Как видно, мы в изобилии располагаем свидетельствами существования идола, но независимо от этих доказательств наиболее маститые авторы меня снабжают еще неопровержимыми доводами. Так, я нахожу у Маттера важный фрагмент: «После отречения шло поклонение идолу, голове, очень разнообразной по форме и выразительности, а равно по материалу изготовления и цвету. Существовало огромное количество ее копий; тамплиеры их держали в своих шкатулках»[89]. Четыре из них, по словам Вильке (Wilcke), нашли в Англии. Эта голова, как добавляет тот же автор, занимала место рядом с председателем собрания, и ее рекомендовалось доверять только тому, кто ее представлял[90].

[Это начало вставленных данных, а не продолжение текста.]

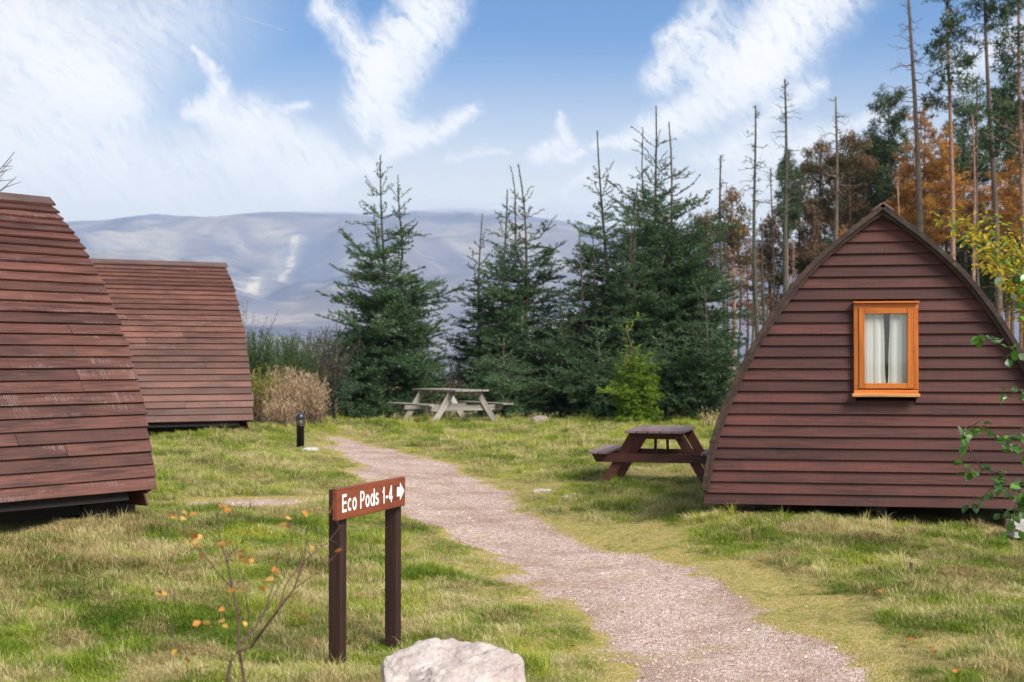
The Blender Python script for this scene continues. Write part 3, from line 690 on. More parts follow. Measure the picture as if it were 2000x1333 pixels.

Мольденгауэр (Moldenhauer) не преминул напомнить (как я сам сделал выше, обратившись к подлинным источникам) об этой голове под № 58, предъявленной следственной комиссии, учрежденной в Париже. Аббат Баррюэль, которого я не люблю из-за его чрезмерной страстности, направленной против франк-масонства, но который все же не приводит никаких непроверенных фактов, говорит, что голова или идол вновь находится в ложах Венгрии, ссылаясь при этом на донесение фон Клейзера (de Kleiser) императору Иосифу II[91]. Но особенно важно для нас то, что ученый господин фон Гаммер, президент Венской академии, описал несколько шкатулок из имперского кабинета и, более того, другую шкатулку, происходящую из Тосканы: они все совершенно аналогичны шкатулке, найденной в Бургундии[92], и я обеспечил доказательство данной аналогии, сопроводив главное изображение с последней шкатулки тремя рисунками, позаимствованными у памятников, описанных господином фон Гаммером. Отметим больше: все шкатулки обладают тройным соотношением: соответствие, проявленное между ними, соответствие с мистериями гностических сект, соответствие с известными и признаваемыми самими тамплиерами оккультными практиками. Итак, эти шкатулки представляют собой наиболее полное свидетельское показание, которое можно предъявить против знаменитого ордена, коим я занимаюсь; более того, они представляют собой неоспоримое доказательство принадлежности этого ордена к гностицизму, и мы увидим к какому; ибо эта незаконнорожденная ложная религиозная философия приобретает все тона; но пока, как не удивиться тому, что в Германии нашлось определенное количество этих обвинительных памятников, хотя они столь редки в странах, где как и во Франции поднимался вопрос о виновности ордена. А смысл в том, что Германия является страной, где Орден Храма был наиболее сохранен[93]): соборы в Майнце и Трире постановили в пользу его невиновности. Значит, рыцари пользовались там меньшим недоверием, чем в других местах; у нас же, несомненно, они спокойно не ступили бы и шага: тут все их заботы направлялись на исчезновение свидетелей, которые, не став однажды немыми, не сделались бы менее страшными.